Now, I worked at a bakery in north Raleigh when I was 16 called The Coterie that had the best dang cheese straws I've ever put in my mouth--and I've put a LOT of cheese straws in my mouth. I don't know what it was about them and I never was able to get a gander at the recipe we used, but if time machines existed the very first thing I would do would be to troll on down Leadmine Road to Greystone Village and get a cheese straw specimen so I could recreate them in the here and now.
I've tried to make them before and have had a small degree of success. The last batch I made were more like small cheese scones, but they were ok. But this time I really wanted to go for it. Make 'em real cheesy and biscuit-like. I searched for good recipes on the internet and couldn't find anything decent and then I thought, hey, I have Amy Sedaris's cookbook. Surely she'll have something retarded in there.
Sure enough, she has a cheese puff recipe. But it called for swiss cheese, which is lame. I wanted to use sharp cheddar. So I made some adjustments to the recipe and ended up with the most succulent, mouthwatering, and buttery batch of cheese biscuit thingies I've had since the Coterie days. They still weren't up to the Coterie's standards, but they were a close second or fourth. Hey, here they are:
Don't you just wanna eat 'em?
While I was at the store buying the cheese I decided, hell, why not go ahead and make a pie? So I decided to make another one of my famous Hershey Bar Pies, which are so easy to make and which are better than they sound, so shut up with your dismissive judgments. You just mix two giant melted Hershey bars with a thing of Cool Whip in a bowl, add some nuts or something, pour it into a pie crust (make sure you cook the pie crust, dummy), and then put it in the freezer.
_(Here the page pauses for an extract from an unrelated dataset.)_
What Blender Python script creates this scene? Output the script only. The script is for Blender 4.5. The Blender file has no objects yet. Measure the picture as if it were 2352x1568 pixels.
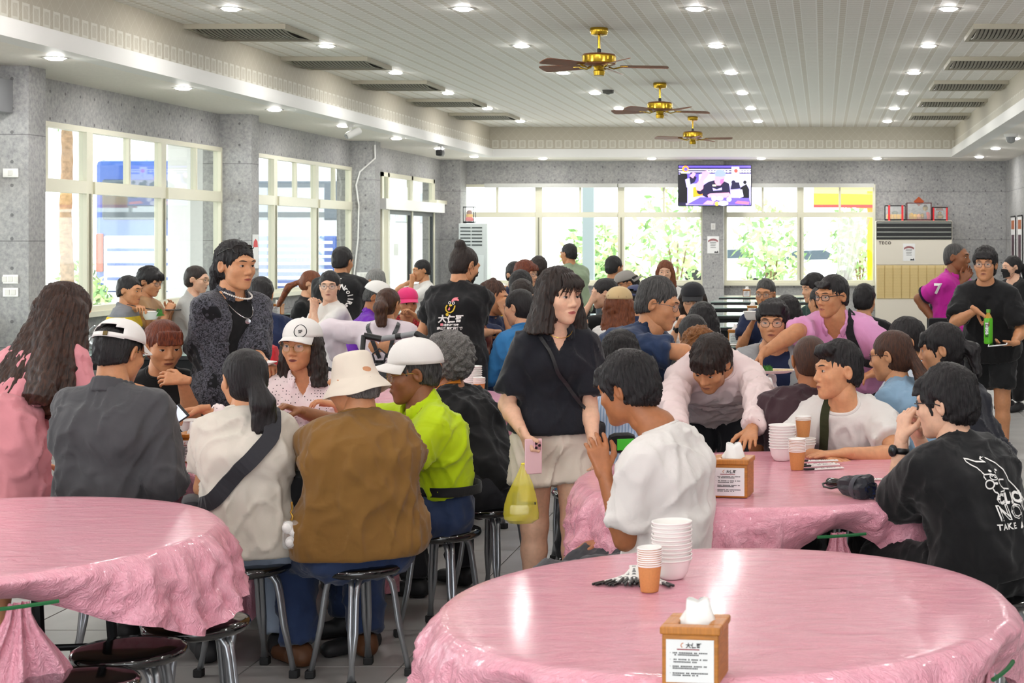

When the pie has set, top it with some more Cool Whip and then maybe some chopped nuts and/or crumbled Heath Bar or Peanut Butter Cups or some shit. Then have a photo shoot:
Don't forget a close-up with a slice cut out so you can see the delicious gooey insides.
Then check your blood sugar, have your insulin pen ready, and maybe even plan a bike ride for later. Those blood sugar levels aren't gonna come down to acceptable levels by themselves!
13 comments:
yummy. gimme.
damn. yummy. gimme.
hi, tim.
gimme. gimme. gimme. yum.
yummy. gimme.
word.
cheese straws? i don't know if they are technically straws...but DAMN they do look gooood...so does the pie. when are you gonna make me one?
I love you, I really do, but you ARE a bad diabetic.
I do love that you make cheese straws, though. That's just adorable.
Um, how many times have you been to my house? For, you know, PARTIES? And none of these skillz have come up before? What the WHAT!
well, i wouldn't call them skillz. maybe modest abilitiez? i'd be happy to make pie 'n cheese thingamies (or whatever) next time! Usually when i come Sam is the queen of the kitchen and i can't measure up to that. (what can i say, i'm shy.)
i just keep thinking of all that counter space...
Oh sure, mock my lack of counter space. Just stab me in the heart with a cheez straw, whydoncha??
WRONG, HP Wood, WRONG!!! (This is funny.) I was actually envying your counter space. You have a wonderland of formica (or whatever) in your place compared to the sorry excuse for counter space we have. Plus, I was counting your kitchen table as counter space, because we don't have one of those.
Srsly, I'll send you a picture of our (self-supplied, from B B and Beyond) counter. It's laughable.
Will you PLEASE whip me up one o' them pies, Timmy? Please please?